When Waters Rise

I took this picture about two weeks ago. This lake is the same one I was baptized in back in 2019. One thing you should know about me is that I LOVE any body of water, I don’t care if it is the ocean, lakes (like this picture), rivers, even ponds. There is just something about water that brings forth an array of emotions. There was this one time I broke down crying in the middle of a store just because I have seen a picture of Jesus on top of rough waters. I used to wonder why that was? In fact, I used to wonder why there is something about water to me in general. I think I know now.

Remember in Matthew 14, when Jesus walked out on the water and Peter asked if he could join Him? I all too often feel like Peter in those moments. There was a huge storm going on at the time, and the waters were rough. Peter did not care, however, as his eyes were on Jesus. In that moment that Peter took the first step out of the boat and onto the water, the situation around him did not matter. Haven’t you ever felt that way? God can call to us in the boat, in our safety zone, asking us to come to Him in any situation, and not to fear. We obediently comply and step out in faith, away from our safety zones and into the unknown. Who cares, though, our eyes are not on the unknown but on the living God. He is with us, we have got this, we can walk on water. Then something happens.

Peter took his eyes off Jesus for one second and paid attention to the wind blowing. The wind must have created some big waves for Peter to take his eyes off Jesus. But what happened when he did? Peter became afraid and started sinking. His eyes were now on the situation around him. Oh, how that has happened to me so many times. The moment we take our eyes off Jesus, the guy who can calm the storm with his hand, is the moment that the situation seems to become out of control. The waves are building and going over our heads as, like Peter, we call out to God, “Save me!

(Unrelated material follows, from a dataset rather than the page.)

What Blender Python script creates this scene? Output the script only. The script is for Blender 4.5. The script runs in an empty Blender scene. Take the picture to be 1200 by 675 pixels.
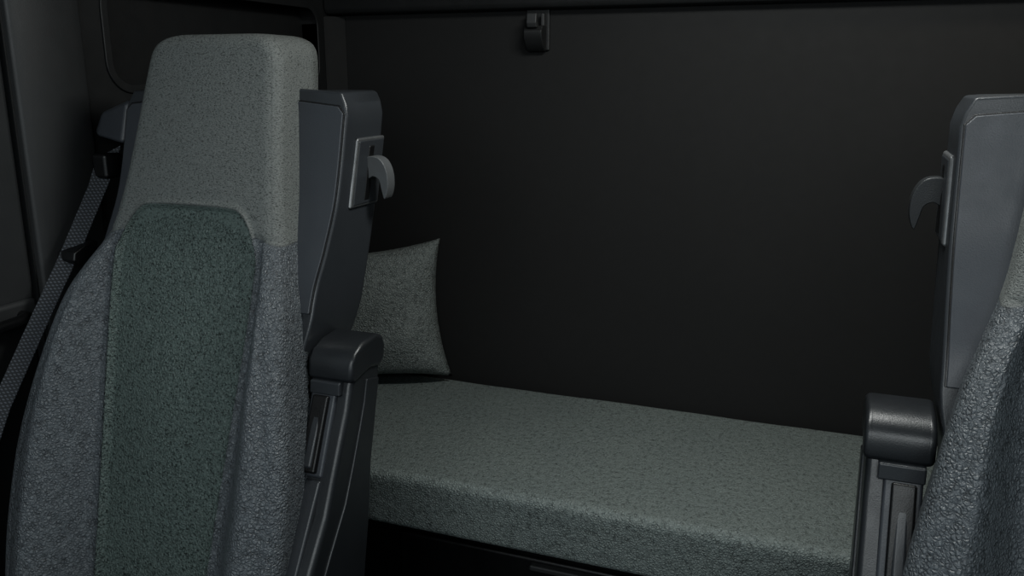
import bpy, bmesh, math, random
from mathutils import Vector, Matrix
random.seed(3)
CAMZ = 1.45
S = bpy.context.scene
COL = S.collection

# ------------------------------------------------------------------ materials
def new_mat(name):
    m = bpy.data.materials.new(name); m.use_nodes = True
    nt = m.node_tree; b = nt.nodes["Principled BSDF"]
    return m, nt, b
def N(nt, t, **kw):
    n = nt.nodes.new(t)
    for k, v in kw.items(): setattr(n, k, v)
    return n
def ramp(nt, fac, stops):
    r = N(nt, "ShaderNodeValToRGB")
    e = r.color_ramp.elements
    e[0].position = stops[0][0]; e[0].color = (*stops[0][1], 1)
    e[1].position = stops[-1][0]; e[1].color = (*stops[-1][1], 1)
    for p, c in stops[1:-1]:
        x = e.new(p); x.color = (*c, 1)
    nt.links.new(fac, r.inputs[0]); return r.outputs[0]
def mapr(nt, v, a, b, c=0.0, d=1.0, smooth=False):
    n = N(nt, "ShaderNodeMapRange")
    if smooth: n.interpolation_type = "SMOOTHSTEP"
    n.inputs[1].default_value = a; n.inputs[2].default_value = b
    n.inputs[3].default_value = c; n.inputs[4].default_value = d
    nt.links.new(v, n.inputs[0]); return n.outputs[0]
def mixc(nt, f, a, b, mode="MIX"):
    n = N(nt, "ShaderNodeMix", data_type="RGBA", blend_type=mode)
    for i, v in ((0, f), (6, a), (7, b)):
        if isinstance(v, (int, float)): n.inputs[i].default_value = v
        elif isinstance(v, tuple): n.inputs[i].default_value = (*v, 1)
        else: nt.links.new(v, n.inputs[i])
    return n.outputs[2]
def math_(nt, op, a, b=0.5):
    n = N(nt, "ShaderNodeMath", operation=op)
    for i, v in enumerate((a, b)):
        if isinstance(v, (int, float)): n.inputs[i].default_value = v
        else: nt.links.new(v, n.inputs[i])
    return n.outputs[0]
def coords(nt, scale=(1, 1, 1)):
    tc = N(nt, "ShaderNodeTexCoord"); mp = N(nt, "ShaderNodeMapping")
    mp.inputs["Scale"].default_value = scale
    nt.links.new(tc.outputs["Object"], mp.inputs[0]); return mp.outputs[0]
def noise(nt, co, s, d=3.0, r=0.55):
    n = N(nt, "ShaderNodeTexNoise"); n.inputs["Scale"].default_value = s
    n.inputs["Detail"].default_value = d; n.inputs["Roughness"].default_value = r
    nt.links.new(co, n.inputs["Vector"]); return n.outputs["Fac"]
def voro(nt, co, s, feature="DISTANCE_TO_EDGE"):
    n = N(nt, "ShaderNodeTexVoronoi", feature=feature); n.inputs["Scale"].default_value = s
    nt.links.new(co, n.inputs["Vector"]); return n.outputs["Distance"]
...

Help Me!”

When Peter started sinking, where do you think Jesus was? Was He far off a bit, waiting for Peter to come to Him? No. Jesus was so close to Peter in that moment that when Peter called out to Him, all Jesus had to do is reach out His hand and pull Peter up. No matter what situation we are in, even when we stumble and take our eyes off the one who truly matters, He is right there with us. He will never let us drown, just like He did not let Peter drown. He is so close to us that He could touch us. We need not fear, even as waters rise. He is with us, and He is watching us.

Did you know that before Jesus walked out on the water towards His disciples, He was watching them?

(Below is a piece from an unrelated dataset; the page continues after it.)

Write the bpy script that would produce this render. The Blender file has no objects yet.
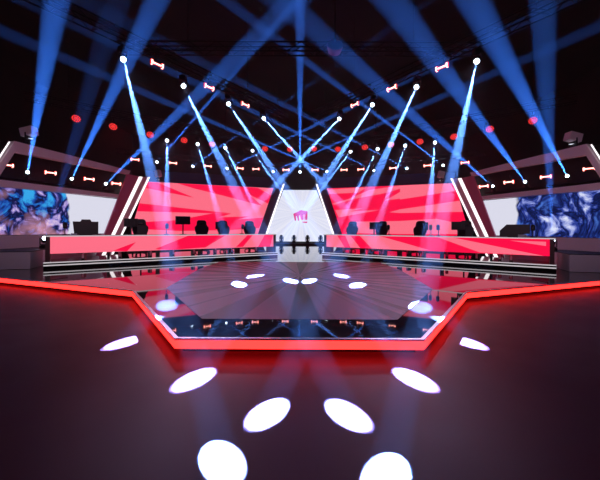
import bpy, bmesh, math, random
from mathutils import Vector, Matrix
random.seed(7)
sc = bpy.context.scene
COL = sc.collection
K = 0.8                       # metres per modelling unit (applied to every top-level object at the end)
F, HX, HY, ROLL = 330.0, 300.0, 228.0, 0.0049
CAMZ, STAGE = 2.064, 0.264
PI = math.pi

# ------------------------------------------------------------------ measuring helpers
def ray(px, py):
    """direction of a measured photo point (x right, y depth, z up)"""
    dx, dy = px - HX, py - HY
    return Vector(((dx + dy * ROLL) / F, 1.0, -(dy - dx * ROLL) / F))
def at(px, py, D):
    r = ray(px, py); return Vector((r.x * D, D, CAMZ + r.z * D))
def at_z(px, py, z):
    r = ray(px, py); D = (z - CAMZ) / r.z
    return Vector((r.x * D, D, z))
class Plane:
    """vertical plane through two plan points"""
    def __init__(s, a, b):
        s.a, s.b = Vector((a[0], a[1], 0)), Vector((b[0], b[1], 0))
        s.u = (s.b - s.a).normalized()
        s.n = Vector((s.u.y, -s.u.x, 0))
        if s.n.dot(-s.a) < 0: s.n = -s.n          # faces the camera
    def hit(s, px, py, off=0.0):
        r = ray(px, py); p0 = s.a + s.n * off
        t = (p0 - Vector((0, 0, CAMZ))).dot(s.n) / r.dot(s.n)
        p = r * t; p.z += CAMZ
        return p
    def mirror(s): return Plane((-s.a.x, s.a.y), (-s.b.x, s.b.y))

# ------------------------------------------------------------------ materials
def lin(c):
    return c / 12.92 if c <= 0.04045 else ((c + 0.055) / 1.055) ** 2.4
def rgb(h):
    h = h.lstrip('#'); return tuple(lin(int(h[i:i + 2], 16) / 255) for i in (0, 2, 4)) + (1.0,)
def mat(name, col, rough=0.5, metal=0.0, ior=1.5, bump=None, noise=None):
    m = bpy.data.materials.new(name); m.use_nodes = True
    nt = m.node_tree; b = nt.nodes['Principled BSDF']
    b.inputs['Base Color'].default_value = rgb(col) if isinstance(col, str) else col
    b.inputs['Roughness'].default_value = rough
    b.inputs['Metallic'].default_value = metal
    b.inputs['IOR'].default_value = ior
    if noise:
        sc_, amt = noise
        tc = nt.nodes.new('ShaderNodeTexCoord'); n = nt.nodes.new('ShaderNodeTexNoise')
        n.inputs['Scale'].default_value = sc_; n.inputs['Detail'].default_value = 6
        nt.links.new(tc.outputs['Object'], n.inputs['Vector'])
        mr = nt.nodes.new('ShaderNodeMapRange')
        mr.inputs['To Min'].default_value = max(0.0, rough - amt); mr.inputs['To Max'].default_value = rough + amt
        nt.links.new(n.outputs['Fac'], mr.inputs['Value']); nt.links.new(mr.outputs['Result'], b.inputs['Roughness'])
    return m
def emis(name, col, s=1.0, sample=True):
    m = bpy.data.materials.new(name); m.use_nodes = True
    nt = m.node_tree; nt.nodes.clear()
    o = nt.nodes.new('ShaderNodeOutputMaterial'); e = nt.nodes.new('ShaderNodeEmission')
    e.inputs['Color'].default_value = rgb(col) if isinstance(col, str) else col
    e.inputs['Strength'].default_value = s
    nt.links.new(e.outputs['Emission'], o.inputs['Surface'])
    m.cycles.emission_sampling = 'FRONT' if sample else 'NONE'
    return m

M = {}
M['black'] = mat('black_paint', '#0b0b0d', 0.6)
M['satin'] = mat('satin_black_metal', '#141417', 0.35, 0.6)
M['truss'] = mat('dark_truss_metal', '#1c1c20', 0.4, 0.8)
M['wall'] = mat('black_drape', '#040405', 0.9)
M['fabric'] = mat('black_leather', '#101014', 0.5)
M['pvc'] = mat('dark_plastic', '#0d0d10', 0.45)
M['white_plastic'] = mat('white_plastic', '#b9bcc6', 0.4)
M['beam_blue_plastic'] = mat('beam_blue_plastic', '#2c4fa8', 0.4)  # blue light of the beam put into the base colour
M['alu'] = mat('brushed_aluminium', '#b8b4bc', 0.3, 0.7)
M['grey_panel'] = mat('grey_panel', '#d4d0dc', 0.6)
M['plum'] = mat('plum_laminate', '#c4688e', 0.55)
M['mauve'] = mat('mauve_fascia', '#f0d8e2', 0.6)
M['slate'] = mat('slate_frame', '#4a5278', 0.5)
M['gloss'] = mat('black_mirror_floor', '#2c282c', 0.03, 0.0, 2.4)
M['deck'] = mat('black_gloss_deck', '#060608', 0.06, 0.0, 1.9)
M['glass'] = mat('dark_lens_glass', '#141a30', 0.08)
M['maroon'] = mat('maroon_end_panel', '#3a0f1c', 0.4)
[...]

He saw the disciples straining at the oars because the wind was against them. Shortly before dawn, he went out to them, walking on the water…

Mark 6:48

Jesus saw his disciples straining against the wind and waves. He sees us struggle with our situations. When he sees us, He comes to us, tells us not to be afraid it is Him, and calms us. It had to have calmed Peter; I cannot imagine why else he would want to walk on the rough water towards Jesus otherwise. I think this is the reason I love water.

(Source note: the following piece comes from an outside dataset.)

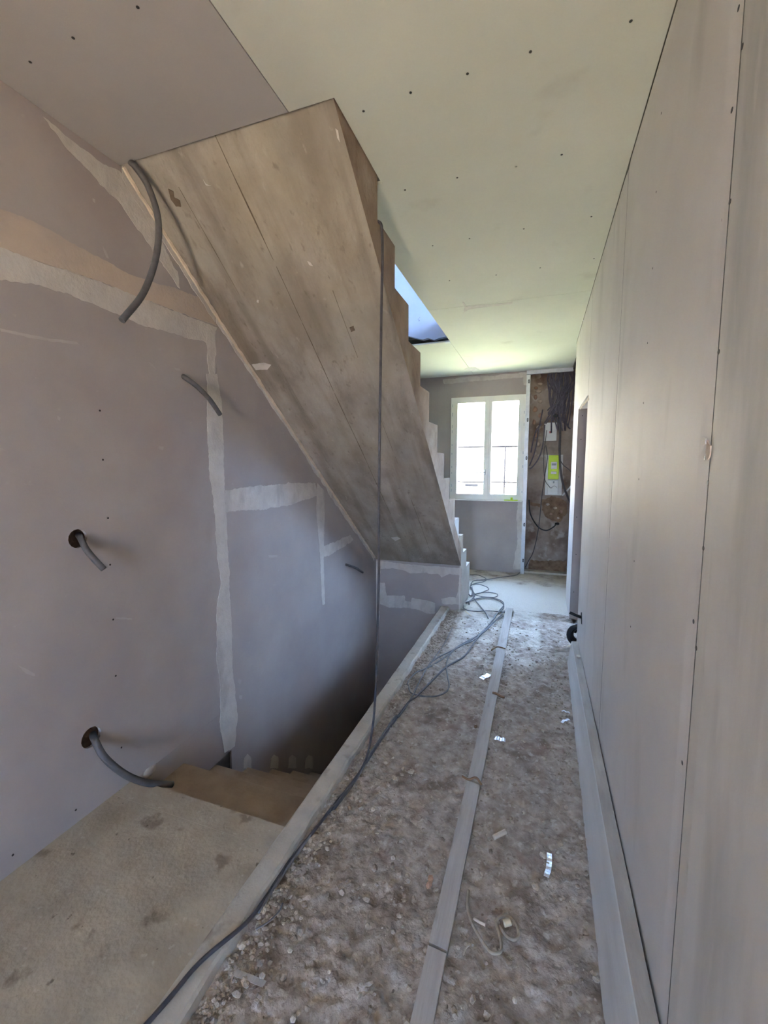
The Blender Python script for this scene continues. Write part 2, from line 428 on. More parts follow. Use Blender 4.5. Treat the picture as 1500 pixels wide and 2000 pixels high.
# ------------------------------------------------------------------ upper floor seen through the opening
def upper_wall(name, lst, label):
    o = boxes(name, lst, 'upper'); return tag(o, label, kind='structure')
uf = struct('wall_upper', 'pale bluish plaster of the upper floor above the stair opening')
rb = [on_y(x, y, 4.37) for x, y in ((760, 655), (800, 657), (812, 660), (826, 663), (836, 660), (848, 664), (858, 660), (868, 658), (882, 655), (900, 655))]
rag = [Vector((-2.0, 4.37, 2.66))] + rb + [Vector((1.4, 4.37, 2.72)), Vector((1.4, 4.37, 4.9)), Vector((-2.0, 4.37, 4.9))]
slab('plaster_face', rag, (0, 0.05, 0), 'upper', uf)
boxes('upper_shell', [((1.4, 0.4, 2.9), (1.5, 4.5, 3.5)), ((1.4, 0.4, 3.5), (1.5, 1.7, 5.0)), ((1.4, 3.1, 3.5), (1.5, 4.5, 5.0)), ((1.4, 1.7, 4.6), (1.5, 3.1, 5.0)), ((-2.1, 0.3, 2.9), (1.5, 0.4, 5.0)), ((-2.1, 0.3, 4.9), (1.5, 4.5, 5.0)),
                      ((-2.1, 0.3, 2.9), (-2.0, 4.5, 4.9)),
                      ((-2.1, 4.42, 2.9), (1.5, 4.5, 4.9))], 'upper', uf)

# ------------------------------------------------------------------ floors
DUSTY = []
def fbm(x, y, f, o=4):
    s = 0; a = 1
    for i in range(o):
        s += a * noise.noise(Vector((x * f, y * f, 3.7 + i))); f *= 2.03; a *= 0.55
    return s
def smooth01(t):
    t = max(0, min(1, t)); return t * t * (3 - 2 * t)
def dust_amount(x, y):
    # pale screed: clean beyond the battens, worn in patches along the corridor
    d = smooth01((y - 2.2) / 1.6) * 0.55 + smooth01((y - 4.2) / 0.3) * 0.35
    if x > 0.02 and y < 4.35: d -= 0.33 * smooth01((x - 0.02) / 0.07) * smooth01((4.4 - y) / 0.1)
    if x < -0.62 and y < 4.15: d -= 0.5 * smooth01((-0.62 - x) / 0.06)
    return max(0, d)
def fh(x, y):
    d = dust_amount(x, y)
    k = 1.0 - 0.78 * min(1, d * 1.25)
    h = 0.010 * fbm(x, y, 7) + 0.012 * fbm(x + 9, y, 24, 3)
    h += 0.007 * (0.5 - abs(noise.noise(Vector((x * 40, y * 40, 1.1)))))
    return h * k - 0.004 * (1 - k)
def rough_floor():
    x0, x1, y0, y1 = -0.86, 0.36, -0.6, 4.30
    st = 0.0085
    nx = int((x1 - x0) / st); ny = int((y1 - y0) / st)
    vs = []; dv = []
    for j in range(ny + 1):
        y = y0 + (y1 - y0) * j / ny
        for i in range(nx + 1):
            x = x0 + (x1 - x0) * i / nx
            vs.append((x, y, fh(x, y))); dv.append(dust_amount(x, y))
    w = nx + 1
    fs = [(j * w + i, j * w + i + 1, (j + 1) * w + i + 1, (j + 1) * w + i) for j in range(ny) for i in range(nx)]
    me = bpy.data.meshes.new('rubble_surface'); me.from_pydata(vs, [], fs)
    a = me.attributes.new('dust', 'FLOAT', 'POINT'); a.data.foreach_set('value', dv)
    return me
fl = boxes('floor', [((XE + 0.005, -2.8, -0.22), (1.72, -0.6, 0.0)), ((XE + 0.005, -0.6, -0.22), (1.72, 4.3, -0.03)), ((0.36, -0.6, -0.05), (1.72, 4.3, -0.002)), ((-2.1, YC + 0.1, -0.22), (1.72, 6.16, -0.03))], 'slab')
tag(fl, 'unfinished corridor floor of rough dusty concrete rubble', kind='structure')
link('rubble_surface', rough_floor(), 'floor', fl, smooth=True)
def far_floor():
    x0, x1, y0, y1 = -2.0, 1.6, 4.30, 6.10; st = 0.03
    nx = int((x1 - x0) / st); ny = int((y1 - y0) / st); vs = []; w = nx + 1
    for j in range(ny + 1):
        for i in range(nx + 1):
            x = x0 + (x1 - x0) * i / nx; y = y0 + (y1 - y0) * j / ny
            vs.append((x, y, fh(x, 4.3 if j == 0 else y) if j == 0 else -0.004 + 0.002 * fbm(x, y, 5)))
    fs = [(j * w + i, j * w + i + 1, (j + 1) * w + i + 1, (j + 1) * w + i) for j in range(ny) for i in range(nx)]
    me = bpy.data.meshes.new('screed_surface'); me.from_pydata(vs, [], fs)
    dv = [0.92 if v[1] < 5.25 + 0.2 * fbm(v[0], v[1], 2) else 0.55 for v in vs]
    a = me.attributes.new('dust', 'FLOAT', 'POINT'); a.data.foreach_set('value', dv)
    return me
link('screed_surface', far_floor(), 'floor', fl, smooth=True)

# landing, lower flight
ld = boxes('floor_landing', [((-1.70, -2.8, -0.2), (XE - 0.012, 1.297, 0.030))], 'landing'); tag(ld, 'bare concrete landing at the head of the descending stairs', kind='structure')
bm = bmesh.new()
def landing_top():
    # slightly worn front edge
    x0, x1 = XL + 0.001, XE - 0.012; pts = []; n = 40
    for i in range(n + 1):
        x = x0 + (x1 - x0) * i / n
        pts.append((x, 1.299 + 0.004 * noise.noise(Vector((x * 22, 0, 5))), 0))
    return pts
e = landing_top()
slab('worn_edge', [(p[0], p[1], 0.0305) for p in e] + [(e[-1][0], 1.20, 0.0305), (e[0][0], 1.20, 0.0305)], (0, 0, -0.10), 'landing', ld)
bm.free()
st = thing('descending_staircase', 'bare concrete stairs going down into the dark stairwell', 'stairs', (-1.2, 1.3, -0.3))
for k in range(10):
    y1 = 1.576 + 0.24 * k; z = CAMZ - 1.464 - 0.176 * k
    y0 = (1.297 if k == 0 else y1 - 0.24) - 0.02
    xl = -1.69 if k == 0 else wall_x(y1) - 0.02
    b = box('step', (xl, y0, z - 0.30), (XE - 0.012, y1, z), 'step', st, bev=0.006)
boxes('wall_stairwell', [((XE - 0.012, -2.8, -3.0), (XE + 0.20, YC + 0.1, -0.222)), ((-1.7, 1.0, -3.1), (XE + 0.2, YC + 0.2, -2.9)), ((-1.7, 1.10, -3.0), (XE, 1.27, -0.22))], 'shell')
tag(bpy.data.objects['wall_stairwell'], 'hidden masonry around the lower stairwell', kind='structure')
kb = boxes('trim_1', [((XE - 0.012, -1.2, -0.22), (-0.790, YC - 0.002, 0.015))], 'kerb'); tag(kb, 'mortar kerb between landing and corridor along the stairwell', kind='structure')
def kerb_top():
    bm = bmesh.new(); n = 150; rows = []
    for i in range(n + 1):
        y = -1.2 + (YC - 0.002 + 1.2) * i / n
        a = XE - 0.011 + 0.003 * noise.noise(Vector((y * 6, 1, 0))); b = -0.786 + 0.008 * noise.noise(Vector((y * 9, 7, 0)))
        zt = 0.034 + 0.002 * noise.noise(Vector((y * 8, 3, 0)))
        rows.append([bm.verts.new(p) for p in ((a, y, 0.0), (a, y, zt - 0.002), (a + 0.006, y, zt), (b - 0.008, y, zt), (b, y, zt - 0.008), (b + 0.004, y, -0.03))])
    for i in range(n):
        for k in range(5):
            bm.faces.new((rows[i][k], rows[i][k + 1], rows[i + 1][k + 1], rows[i + 1][k]))
    bm.faces.new(rows[0]); bm.faces.new(rows[-1][::-1])
    return bm
bm_obj('kerb_cap', kerb_top(), 'kerb', kb)

# ------------------------------------------------------------------ stair wall: boards, holes, filler
T = 0.013
def lboard(y0, y1, z0, z1, ya=None):
    # a board on the stair wall, in its own plane
    a0 = Vector((wall_x(y0), y0, 0)); a1 = Vector((wall_x(y1), y1, 0))
    n = Vector((a1.y - a0.y, -(a1.x - a0.x), 0)).normalized()
    pts = [Vector((a0.x, a0.y, z0)), Vector((a1.x, a1.y, z0)), Vector((a1.x, a1.y, z1)), Vector((a0.x, a0.y, z1))]
    return slab('plasterboard', pts, -n * T, 'board_grey', wl_shell)
ZB = 2.09
lb0 = lboard(-2.8, YJ - g, 0.022, ZB - g)
slab('plasterboard', [(XL, 1.27, 0.0215), (XL, YJ - g, 0.0215), (XL, YJ - g, -0.24), (XL, 1.27, -0.24)], (-T, 0, 0), 'board_grey', wl_shell)
lb1 = lboard(-2.8, YJ - g, ZB + g, H - 0.002)
lb2 = lboard(YJ + g, YC + 0.02, 1.25 + g, H - 0.002)
lb3 = lboard(YJ + g, YC + 0.02, -2.95, 1.25 - g)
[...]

I see a lake, the ocean, ponds, and rivers, and I am reminded that our God sees us, He calms us, and is with us. I am reminded that no matter what I am going through, no matter what I am facing or will be facing, He is right there with an outstretched hand close enough to touch me. I never have to doubt that He is with me. I hope you will not either.

2 thoughts on “When Waters Rise

  1. This is so true, back in 2016 I was drowning with floods of emotions, struggling with depression, I cried out for God to save me, all he asked was me to say three words out loud and I refused as I believed if I did not hear myself saying it it didn’t happen, it wasn’t true. So for five horrible days I suffered by my own hands. Then I went to my bathroom mirror and said out loud those words he needed me to understand “my sister died” the pain was ten fold and I broke I never cried as hard as I did that day, he let me feel that way for only about 15 to 20 minutes then he saved me he gave me peace after those minutes and took my depression away, that day he stopped me from drowning. Thank you Lord Jesus for always saving me.